If there was ever another race run on that track, I can’t recall it, but the first NASCAR race was. Memory thwarts me when I try to remember how many people saw that race. I can’t recall, but I question the record book again when it enthusiastically described the crowd as “tremendous.” Those wooden bleachers would hardly have accommodated a crowd of “tremendous” capacity, all of whom went home wearing a coat of red dust and resin from the raw bleachers on their bottoms.
There were no motor coaches, no cameras, even from the local newspapers, no sexpots (bathing beauties in those days) strutting their stuff, no rock bands, in fact, no bands, but lots of red dust. Everybody spoke English, or a mountain version of it, no Spanish or Japanese as Sunday at Daytona. To enter the race, a fellow simply drove up in his car and plunked down a fee and he raced. At least that’s what Lee Petty, sire of the Level Cross, N.C., clan said.
I’ve also read that Richard Petty, who would have been 11 years old, was there with his papa. Lee said, “I took the family car and a couple of buddies of mine, and we drove over and entered the race.” His car never finished, but came to rest on a hillock above a turn, and Lee opened the door and sat there in a despondent pose. (No crawling through the window then.)
When I later asked him what he was thinking, he said, “I was wondering what I was going to tell my wife where I’d been with that car.”
The race was a sort of trend-setter for NASCAR, right down to this week at Daytona. Glenn Dunaway, a local fellow, finished first, but he was disqualified when something strange was found under the hood. (Sound familiar?) The official winner, then, was the guy who finished second, Jim Roper from Kansas. He never won another NASCAR race.

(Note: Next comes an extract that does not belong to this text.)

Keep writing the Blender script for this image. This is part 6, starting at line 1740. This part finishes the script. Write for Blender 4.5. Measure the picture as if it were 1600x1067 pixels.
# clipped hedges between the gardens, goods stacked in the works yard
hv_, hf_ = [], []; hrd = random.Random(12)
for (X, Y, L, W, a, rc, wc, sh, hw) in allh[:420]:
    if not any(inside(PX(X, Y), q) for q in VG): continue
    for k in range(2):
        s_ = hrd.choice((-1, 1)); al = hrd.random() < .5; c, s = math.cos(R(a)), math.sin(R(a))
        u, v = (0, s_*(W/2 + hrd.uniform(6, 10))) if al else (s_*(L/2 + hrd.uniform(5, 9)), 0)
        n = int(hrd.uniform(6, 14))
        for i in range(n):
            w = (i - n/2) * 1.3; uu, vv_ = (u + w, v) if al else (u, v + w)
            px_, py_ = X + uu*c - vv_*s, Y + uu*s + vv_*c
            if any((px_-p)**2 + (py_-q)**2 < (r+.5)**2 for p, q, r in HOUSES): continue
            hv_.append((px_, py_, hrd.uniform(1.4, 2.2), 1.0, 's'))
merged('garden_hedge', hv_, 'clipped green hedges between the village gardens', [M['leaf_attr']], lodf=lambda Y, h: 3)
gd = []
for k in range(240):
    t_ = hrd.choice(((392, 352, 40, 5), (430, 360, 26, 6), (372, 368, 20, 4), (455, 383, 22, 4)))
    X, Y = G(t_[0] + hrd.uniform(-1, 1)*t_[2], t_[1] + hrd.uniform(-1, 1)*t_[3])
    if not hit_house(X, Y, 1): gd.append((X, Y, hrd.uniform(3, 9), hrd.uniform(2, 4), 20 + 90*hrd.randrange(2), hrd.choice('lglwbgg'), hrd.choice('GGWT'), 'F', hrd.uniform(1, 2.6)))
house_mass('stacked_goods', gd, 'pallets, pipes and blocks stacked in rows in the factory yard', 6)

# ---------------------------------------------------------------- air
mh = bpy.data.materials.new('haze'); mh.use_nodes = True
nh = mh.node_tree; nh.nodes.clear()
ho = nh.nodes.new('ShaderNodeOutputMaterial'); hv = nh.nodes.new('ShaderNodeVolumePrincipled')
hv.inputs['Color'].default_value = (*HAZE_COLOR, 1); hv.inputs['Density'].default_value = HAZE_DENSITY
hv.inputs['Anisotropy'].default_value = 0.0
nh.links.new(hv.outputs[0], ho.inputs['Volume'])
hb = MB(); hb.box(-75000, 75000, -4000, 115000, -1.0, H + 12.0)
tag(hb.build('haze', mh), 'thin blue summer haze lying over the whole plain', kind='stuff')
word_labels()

Pits crews were not certified mechanics, or tire-changers, if indeed, they changed tires, or if they had pits. Organization was not one of the freshly minted NASCAR’s features. In another way it was ahead of its time. There was a woman driver in the field, and Sara Christian finished 14th. Television would have made a big noise about her, but television was barely out of the crib.
Sunday you sat and watched the Daytona 500, utterly amazed at how far stock car racing has come. This, not the Indianapolis 500, in the Super Bowl of auto racing. The big race at the old Speedway now is a stock car race, The Brickyard 400. From that dusty half-mile dirt bowl on Wilkinson Boulevard in Charlotte to King of the Hill. From a few thousand spectators who didn’t mind a nose full of dust to fans as far as you could see at Daytona, thousands and thousands who won’t be out of the parking lot until dawn; racing teams operating out of motorized machine shops that will hit the road at full speed. You see, next Sunday they race in California. Whoever on Wilkinson Boulevard in 1949 ever woulda thunk it?
As this one ended, I’ll confess. I was pulling for Mark Martin. The old man. He would have been a perfect fit for that field in the first NASCAR race in 1949.